> **Brief**:
Repeat the lines of the data that follow, please, starting at the first and stopping after the one with "from mathutils import Vector, Matrix".

> **Recorded data**:

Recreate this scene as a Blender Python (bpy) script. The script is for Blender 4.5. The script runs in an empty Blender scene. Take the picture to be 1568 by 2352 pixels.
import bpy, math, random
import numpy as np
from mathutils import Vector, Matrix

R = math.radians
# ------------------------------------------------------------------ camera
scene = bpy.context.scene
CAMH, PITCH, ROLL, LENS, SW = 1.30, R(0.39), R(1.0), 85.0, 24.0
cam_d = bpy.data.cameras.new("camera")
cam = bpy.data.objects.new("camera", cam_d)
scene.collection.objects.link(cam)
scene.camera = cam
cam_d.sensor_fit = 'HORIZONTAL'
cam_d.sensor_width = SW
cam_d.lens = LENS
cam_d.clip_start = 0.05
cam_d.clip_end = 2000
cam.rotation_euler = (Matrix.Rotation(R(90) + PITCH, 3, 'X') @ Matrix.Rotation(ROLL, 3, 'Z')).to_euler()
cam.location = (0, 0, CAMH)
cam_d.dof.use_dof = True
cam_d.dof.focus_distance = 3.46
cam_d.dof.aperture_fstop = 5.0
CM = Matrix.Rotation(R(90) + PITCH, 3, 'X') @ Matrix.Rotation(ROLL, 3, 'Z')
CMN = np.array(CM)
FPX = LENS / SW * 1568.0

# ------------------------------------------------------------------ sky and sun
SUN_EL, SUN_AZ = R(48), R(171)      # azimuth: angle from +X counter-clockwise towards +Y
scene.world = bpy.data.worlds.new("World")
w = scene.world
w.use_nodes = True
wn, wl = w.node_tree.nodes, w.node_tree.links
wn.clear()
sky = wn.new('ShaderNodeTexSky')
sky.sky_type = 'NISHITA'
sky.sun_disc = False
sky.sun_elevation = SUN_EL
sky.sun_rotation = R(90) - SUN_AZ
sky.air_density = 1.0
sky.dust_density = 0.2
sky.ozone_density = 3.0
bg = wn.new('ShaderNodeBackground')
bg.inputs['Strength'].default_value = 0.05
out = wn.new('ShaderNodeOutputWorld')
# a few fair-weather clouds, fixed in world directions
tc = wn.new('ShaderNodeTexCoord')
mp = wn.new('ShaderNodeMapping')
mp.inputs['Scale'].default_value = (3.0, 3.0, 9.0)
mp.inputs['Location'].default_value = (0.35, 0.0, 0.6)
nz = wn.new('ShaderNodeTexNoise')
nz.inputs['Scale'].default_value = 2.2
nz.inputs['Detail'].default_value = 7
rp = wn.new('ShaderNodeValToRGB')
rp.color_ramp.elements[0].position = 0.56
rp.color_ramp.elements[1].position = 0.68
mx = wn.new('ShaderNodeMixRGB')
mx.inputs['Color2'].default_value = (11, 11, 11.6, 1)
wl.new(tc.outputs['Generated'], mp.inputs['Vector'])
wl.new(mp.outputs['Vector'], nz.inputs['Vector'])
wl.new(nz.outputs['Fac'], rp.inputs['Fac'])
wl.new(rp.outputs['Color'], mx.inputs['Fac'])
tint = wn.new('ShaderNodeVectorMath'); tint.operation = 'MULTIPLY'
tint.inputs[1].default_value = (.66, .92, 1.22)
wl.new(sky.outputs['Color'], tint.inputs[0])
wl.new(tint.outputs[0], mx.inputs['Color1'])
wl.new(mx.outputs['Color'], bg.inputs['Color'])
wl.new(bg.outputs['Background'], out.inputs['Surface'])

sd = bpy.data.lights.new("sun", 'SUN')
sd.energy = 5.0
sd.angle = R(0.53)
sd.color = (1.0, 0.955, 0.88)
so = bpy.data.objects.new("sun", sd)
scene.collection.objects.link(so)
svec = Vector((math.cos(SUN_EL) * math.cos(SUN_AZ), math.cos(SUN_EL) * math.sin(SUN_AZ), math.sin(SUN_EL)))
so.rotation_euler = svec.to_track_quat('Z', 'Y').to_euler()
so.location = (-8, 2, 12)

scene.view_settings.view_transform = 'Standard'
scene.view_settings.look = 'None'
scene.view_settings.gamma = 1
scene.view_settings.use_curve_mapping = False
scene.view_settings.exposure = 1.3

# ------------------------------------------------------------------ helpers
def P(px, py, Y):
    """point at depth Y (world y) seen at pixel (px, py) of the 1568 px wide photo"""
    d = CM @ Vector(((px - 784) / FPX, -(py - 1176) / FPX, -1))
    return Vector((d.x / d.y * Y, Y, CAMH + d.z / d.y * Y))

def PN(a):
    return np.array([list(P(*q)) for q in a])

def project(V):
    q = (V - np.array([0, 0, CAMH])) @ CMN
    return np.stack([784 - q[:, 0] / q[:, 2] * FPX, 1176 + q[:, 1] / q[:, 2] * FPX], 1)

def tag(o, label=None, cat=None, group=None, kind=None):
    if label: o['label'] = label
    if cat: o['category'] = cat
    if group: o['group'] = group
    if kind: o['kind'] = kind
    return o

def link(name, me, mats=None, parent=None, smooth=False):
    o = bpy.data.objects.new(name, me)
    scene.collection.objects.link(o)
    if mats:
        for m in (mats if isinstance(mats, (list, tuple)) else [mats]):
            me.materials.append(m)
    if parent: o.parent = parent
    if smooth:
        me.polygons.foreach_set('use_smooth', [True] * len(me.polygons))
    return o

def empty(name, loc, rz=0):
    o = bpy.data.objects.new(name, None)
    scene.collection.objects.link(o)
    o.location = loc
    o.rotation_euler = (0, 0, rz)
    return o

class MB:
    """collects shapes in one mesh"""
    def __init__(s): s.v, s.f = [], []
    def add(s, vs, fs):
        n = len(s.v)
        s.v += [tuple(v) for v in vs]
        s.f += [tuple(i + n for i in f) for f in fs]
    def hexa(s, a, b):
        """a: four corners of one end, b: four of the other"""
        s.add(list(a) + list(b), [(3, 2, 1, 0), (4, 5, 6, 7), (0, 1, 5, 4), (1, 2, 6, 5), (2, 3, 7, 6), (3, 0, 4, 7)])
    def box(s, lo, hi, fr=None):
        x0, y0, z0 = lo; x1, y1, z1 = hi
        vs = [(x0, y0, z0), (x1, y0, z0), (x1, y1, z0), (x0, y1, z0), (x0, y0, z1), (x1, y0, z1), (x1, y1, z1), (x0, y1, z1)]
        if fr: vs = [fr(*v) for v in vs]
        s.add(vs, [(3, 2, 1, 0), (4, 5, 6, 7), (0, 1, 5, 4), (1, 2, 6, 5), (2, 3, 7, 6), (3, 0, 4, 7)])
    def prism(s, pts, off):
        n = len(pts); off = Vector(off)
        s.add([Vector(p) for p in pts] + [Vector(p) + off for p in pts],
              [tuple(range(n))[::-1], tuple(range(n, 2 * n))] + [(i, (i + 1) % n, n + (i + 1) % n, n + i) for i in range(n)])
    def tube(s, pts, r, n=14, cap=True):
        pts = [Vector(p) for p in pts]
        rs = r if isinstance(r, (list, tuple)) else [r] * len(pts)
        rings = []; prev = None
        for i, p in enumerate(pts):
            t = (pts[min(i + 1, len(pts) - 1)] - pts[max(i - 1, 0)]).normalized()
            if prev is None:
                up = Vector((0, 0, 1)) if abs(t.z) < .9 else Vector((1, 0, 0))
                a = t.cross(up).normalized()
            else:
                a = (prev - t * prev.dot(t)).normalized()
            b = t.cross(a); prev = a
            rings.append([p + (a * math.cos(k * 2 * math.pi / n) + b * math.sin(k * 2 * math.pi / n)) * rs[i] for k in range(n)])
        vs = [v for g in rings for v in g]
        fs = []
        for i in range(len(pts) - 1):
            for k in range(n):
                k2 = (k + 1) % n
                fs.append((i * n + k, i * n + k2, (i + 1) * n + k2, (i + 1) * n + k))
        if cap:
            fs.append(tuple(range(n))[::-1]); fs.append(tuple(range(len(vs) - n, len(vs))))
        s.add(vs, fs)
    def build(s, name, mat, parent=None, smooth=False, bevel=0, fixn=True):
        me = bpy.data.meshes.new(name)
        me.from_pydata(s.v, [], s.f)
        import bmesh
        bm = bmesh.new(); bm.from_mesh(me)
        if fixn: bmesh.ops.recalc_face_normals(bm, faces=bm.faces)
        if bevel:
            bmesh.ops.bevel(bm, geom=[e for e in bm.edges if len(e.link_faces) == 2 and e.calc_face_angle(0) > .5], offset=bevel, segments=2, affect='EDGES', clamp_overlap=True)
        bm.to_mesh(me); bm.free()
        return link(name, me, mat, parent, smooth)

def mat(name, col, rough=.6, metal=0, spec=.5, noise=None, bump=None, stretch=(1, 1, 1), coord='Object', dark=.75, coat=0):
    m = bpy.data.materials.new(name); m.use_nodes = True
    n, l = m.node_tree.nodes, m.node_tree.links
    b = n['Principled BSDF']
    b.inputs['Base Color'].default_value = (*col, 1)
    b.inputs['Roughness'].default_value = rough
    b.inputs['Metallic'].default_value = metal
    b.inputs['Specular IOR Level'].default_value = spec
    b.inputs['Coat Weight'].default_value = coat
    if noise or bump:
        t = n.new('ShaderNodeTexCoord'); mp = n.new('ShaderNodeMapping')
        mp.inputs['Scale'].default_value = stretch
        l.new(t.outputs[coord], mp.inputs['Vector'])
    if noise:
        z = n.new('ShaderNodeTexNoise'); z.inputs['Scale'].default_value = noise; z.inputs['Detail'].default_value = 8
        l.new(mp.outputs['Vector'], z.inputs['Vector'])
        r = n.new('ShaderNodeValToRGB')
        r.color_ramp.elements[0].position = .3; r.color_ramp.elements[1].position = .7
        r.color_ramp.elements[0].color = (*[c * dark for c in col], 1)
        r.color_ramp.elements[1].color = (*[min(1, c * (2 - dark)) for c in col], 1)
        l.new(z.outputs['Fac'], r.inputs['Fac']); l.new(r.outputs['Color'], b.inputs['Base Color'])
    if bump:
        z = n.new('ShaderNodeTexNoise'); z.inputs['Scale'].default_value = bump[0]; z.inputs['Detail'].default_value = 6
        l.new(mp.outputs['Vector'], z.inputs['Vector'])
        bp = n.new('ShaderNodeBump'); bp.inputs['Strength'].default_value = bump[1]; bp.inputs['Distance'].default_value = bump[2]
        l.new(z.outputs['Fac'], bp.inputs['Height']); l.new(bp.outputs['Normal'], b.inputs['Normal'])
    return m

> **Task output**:
Recreate this scene as a Blender Python (bpy) script. The script is for Blender 4.5. The script runs in an empty Blender scene. Take the picture to be 1568 by 2352 pixels.
import bpy, math, random
import numpy as np
from mathutils import Vector, Matrix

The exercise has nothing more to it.